The first four Israelis to become Conservative rabbis were ordained Tuesday at ceremonies on Mount Scopus.

The occasion was the highlight of a week of solemnities and festivities surrounding the meetings here of the principal institutions of the worldwide Conservative movement.

More than 1,000 people, Israelis and guests from overseas, packed the Mount Scopus amphitheater to hear Chancellor Ismar Schorsch of the Jewish Theological Seminary of America in New York pronounce the young Israelis rabbis.

Ehud Bandel, Shlomo Fox, David Levine and Shmuel Shaish comprise the first graduating class of the Seminary of Judaic Studies at Neve Schechter here.

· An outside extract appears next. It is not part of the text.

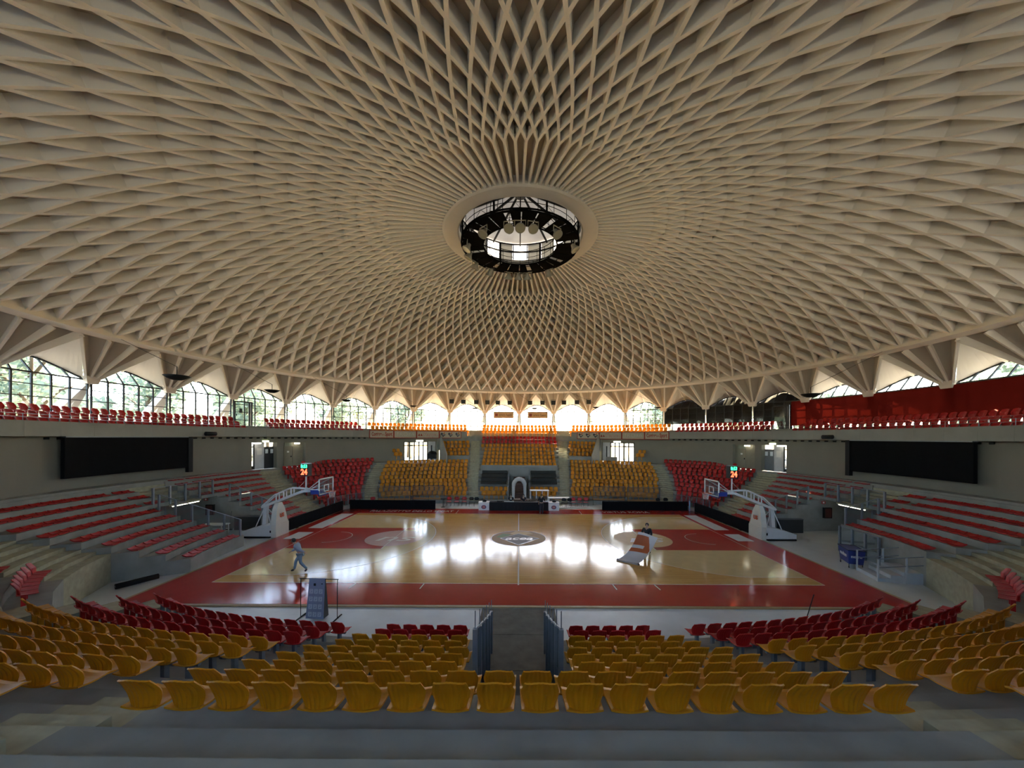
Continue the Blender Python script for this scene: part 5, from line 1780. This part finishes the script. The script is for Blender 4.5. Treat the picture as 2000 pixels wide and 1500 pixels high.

Neve Schechter is an independent institution of higher learning affiliated with the Masorti movement for Conservative Judaism in Israel and linked to JTS in New York. It offers a four-year course leading to ordination.

Levine is the son of Lee Levine, dean and director of the seminary and a professor of archaeology at the Hebrew University.

The Israeli government was represented at the ordination by Education Minister Yitzhak Navon, a former president of Israel.

Conservative Judaism is determined to establish itself in Israel and to win the same rights enjoyed by the Orthodox religious establishment.

ABOLITION OF CHIEF RABBINATE URGED

Concurrent with the Masorti movement meeting, the Rabbinical Assembly, the rabbinical branch of Conservative Judaism in the United States, is holding its 88th annual conference in Jerusalem.

It overwhelmingly adopted a resolution Tuesday calling on the Knesset to abolish the office of chief rabbi. Doing so would eliminate exclusive Orthodox control over the religious courts, religious councils, educational programs and almost every aspect of family life in Israel.

The resolution, drafted by representatives of the 130 Conservative rabbis practicing in Israel, noted that “the Chief Rabbinate is not based on Jewish tradition.”

It charged the office with monopolizing religious life in the country, leading to injustices. “We call on the Knesset to dismantle” it at “the earliest possible moment,” the resolution said.

Members of the assembly said they would launch an intensive educational and public relations campaign in Israel to persuade the Knesset to adopt such legislation.

The delegates heard Foreign Minister Shimon Peres pledge here Monday night that the Labor Party will not support attempts to rewrite the Law of Return to relegate non-Orthodox rabbis to second class status.

“Our party is not an organization of halacha,” Peres declared. “There is no Jew who can exclude another Jew from Jewish life.” He added, “Each of us has the right to pray directly to the Lord.”

The United Synagogue of America, the lay branch of Conservative Judaism, is also meeting in Jerusalem this week.

Its 60 delegates endorsed a petition to the Supreme Court by its Israeli branch to force the Jerusalem Religious Council to restore the Kashrut certificate arbitrarily revoked from a youth hostel in Jerusalem.

The synagogue movement maintains the certificate was revoked only because the hostel is affiliated with the Conservative branch.